遥かなる時空の中で

乙女ゲームをやってみたい」と言う友達(♀)に、「遥かなる時空の中で」を貸しました。
乙女ゲームというのは、わかりやすく言うと「ときめきメモリアル」の男女逆転版というか、色んなタイプの男がひしめく中、主人公の女(プレイヤー)が好みの男を落とすべくあれこれ策を講じたり好感度を高める選択肢はどれか画面の前で眉間に皺を寄せたり男を振り回したり振り回してるつもりがいつの間にか振り回されている自分に気付いて動揺すると同時に自己嫌悪に陥ったり「ああ、でも萌える…!」とニタニタしたりするゲームです。
ゲームに登場する男は大抵、現実にいたら「ありえねえよな」「言動がクサい」「絶対に仲良くならないだろうな」というタイプばかりで、「愛してる」だの「ずっと傍にいたい」だの「俺についてこい」だの、背筋をゾクゾクさせずにはいられないような台詞をベラベラと吐くのですが、プレイしていくうちに何故かそれを「キモい」と思えず、コントローラーを握り締めながら「うん!」と言いたくなるような魔力があります。変な脳液がドバドバ出ます。ミラクルミラクル。メイドインミラクル。

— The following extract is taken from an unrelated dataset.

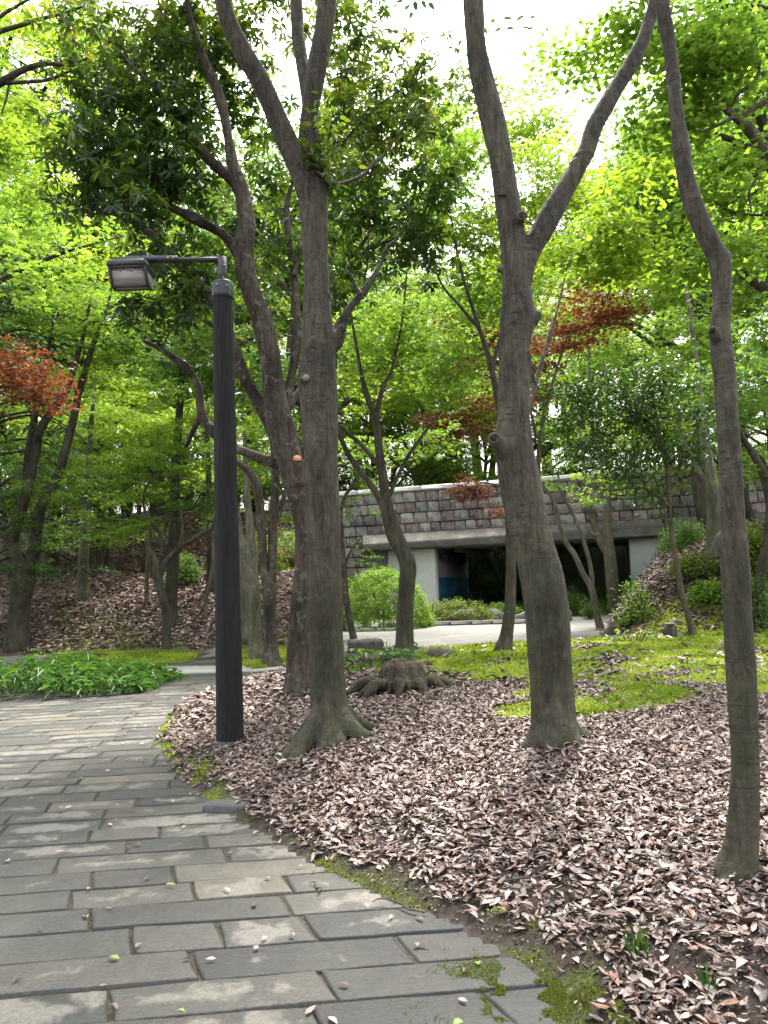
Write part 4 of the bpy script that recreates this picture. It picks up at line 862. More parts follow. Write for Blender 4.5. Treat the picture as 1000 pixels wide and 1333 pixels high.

思うに、女の「乙女心」を刺激するんですよこの手のゲームは。心のすんげえ奥底にある、「こういう事してみたいけどでもこっぱずかしいし寒いし現実ではありえないよな」という部分をコチョコチョっとやりやがるんですよ。なんというか、「あくまでゲームであって、これは私ではない」みたいな心理保護フィルターのかかった状態のもと、自らの乙女心を全開に出来るようなシステムになっているんですよ。少女漫画にも似たような作用があると思うんですが。
で、多分この「乙女心」を持っている人ほどハマり易く、普段すごい現実的な性格の人でも奥底に持ってる可能性があったりするから注意が必要。
ほんでこんだけ長々と語ってる私はというと、まあ、どっぷり溺れてるわけでね。あっぷあっぷなわけでね。「こんな自分キモい」と思う意識だけは残ってるのがまたタチ悪くてね。うん。
友達(♀)の反応は予測不可なのですが、もし「ハマった!」報告が来たら、「こちらの世界へようこそ」。「これは無理…」報告が来たら、「こちらの世界に来なくて済んだね」。どちらの意味でも「おめでとう」と返そうと思っています。